Before we continue on that theme, let us examine the second suggestion that D’Aguair himself may have rejected the letter. It is doubtful that this actually happened. D’Aguair’s company may have owned the newspaper but at that time Mr. D’Aguair was heading one of the biggest enterprises in the Caribbean and would hardly have had the time to supervise the letter section of the Chronicle. Added to this is the fact that as an opposition politician, he obviously would have chosen an editor that would have been on the identical wavelength as he was. Why then would he be at the Chronicle peeping into the letter columns?
Let us return to the past as it lives in the future.
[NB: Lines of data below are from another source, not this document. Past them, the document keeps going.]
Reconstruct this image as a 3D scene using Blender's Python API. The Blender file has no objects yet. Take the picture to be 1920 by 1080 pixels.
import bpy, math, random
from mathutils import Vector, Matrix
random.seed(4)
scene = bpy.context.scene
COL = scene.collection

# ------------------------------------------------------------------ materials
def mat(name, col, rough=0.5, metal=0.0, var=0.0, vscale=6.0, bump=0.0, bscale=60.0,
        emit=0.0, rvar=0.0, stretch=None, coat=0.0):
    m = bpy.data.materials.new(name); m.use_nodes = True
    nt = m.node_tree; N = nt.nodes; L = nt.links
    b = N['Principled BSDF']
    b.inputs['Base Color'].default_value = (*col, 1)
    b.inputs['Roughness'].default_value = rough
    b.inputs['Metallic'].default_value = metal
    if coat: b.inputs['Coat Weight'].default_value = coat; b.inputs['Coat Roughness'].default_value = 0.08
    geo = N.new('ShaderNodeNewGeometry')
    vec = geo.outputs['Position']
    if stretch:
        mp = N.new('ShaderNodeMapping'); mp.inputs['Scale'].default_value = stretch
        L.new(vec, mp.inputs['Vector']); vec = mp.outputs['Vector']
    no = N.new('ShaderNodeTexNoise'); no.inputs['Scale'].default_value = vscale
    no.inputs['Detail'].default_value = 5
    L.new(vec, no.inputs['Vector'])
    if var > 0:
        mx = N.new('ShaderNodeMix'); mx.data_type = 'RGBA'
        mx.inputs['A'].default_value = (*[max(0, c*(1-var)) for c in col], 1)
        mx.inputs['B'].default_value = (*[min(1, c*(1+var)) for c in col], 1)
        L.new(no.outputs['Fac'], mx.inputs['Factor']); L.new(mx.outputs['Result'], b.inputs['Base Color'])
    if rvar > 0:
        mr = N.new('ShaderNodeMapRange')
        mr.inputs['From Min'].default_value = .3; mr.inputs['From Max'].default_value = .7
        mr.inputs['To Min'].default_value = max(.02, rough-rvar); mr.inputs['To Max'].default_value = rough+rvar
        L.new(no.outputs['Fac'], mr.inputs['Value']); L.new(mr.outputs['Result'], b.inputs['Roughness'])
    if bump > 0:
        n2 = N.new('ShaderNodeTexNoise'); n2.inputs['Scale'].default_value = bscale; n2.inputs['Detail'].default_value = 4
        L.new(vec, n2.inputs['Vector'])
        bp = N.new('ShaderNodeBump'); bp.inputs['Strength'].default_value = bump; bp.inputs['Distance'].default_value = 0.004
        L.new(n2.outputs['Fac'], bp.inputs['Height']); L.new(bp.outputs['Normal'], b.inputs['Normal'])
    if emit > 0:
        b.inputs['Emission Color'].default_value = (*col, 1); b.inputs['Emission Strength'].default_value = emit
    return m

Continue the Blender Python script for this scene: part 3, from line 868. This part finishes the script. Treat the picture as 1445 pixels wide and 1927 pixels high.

Dr. Ishmael is right – D’Aguair owned the Chronicle so he ran it according to what he wanted. But look who controls the Chronicle today. Is the approach to content different than when D’Aguair was at the helm?
Countless pages have flowed from the pen of PPP functionaries about the nature of newspapers in the sixties – the owners used them to instill their ideology, their agenda. Today, the very PPP that excoriated media owners of the sixties has a similar style when it comes to domination and propaganda. What the Argosy and Chronicle were like in the sixties is what the Chronicle, NCN television and NCN radio are today. Guess who is in charge of all three?
Interestingly, Dr. Ishmael has brought out for us an old strategy from the sixties that the PPP has carried over to the 21st century. In those days over 98 percent of the supporters of the PPP were East Indians, yet a letter was sent to the Chronicle castigating the opposition for harassing Dr. Jagan but it was signed by someone that had an English name. And was this a real person? Is it possible that back in those days the editors were aware of this strategy of the PPP thus the refusal. Let us come to the 21st century.
Look at the Chronicle letter columns in these times. Five pieces are penned each day by writers using false names. In almost all instances, the signatures are not Indian names but Christian ones. This is to create the impression that quite a large number of non-Indians support the PPP because look how many of them write missives in the Chronicle eulogizing the Guyana Government. Out of those five one must be on Frederick Kissoon.
I feel the way Cheddi Jagan felt in the sixties. In “The West on Trial” Jagan bitterly complained about the Chronicle’s attacks on him. It is my turn to cry about the Chronicle. But look who owns it today. This is the nature of power.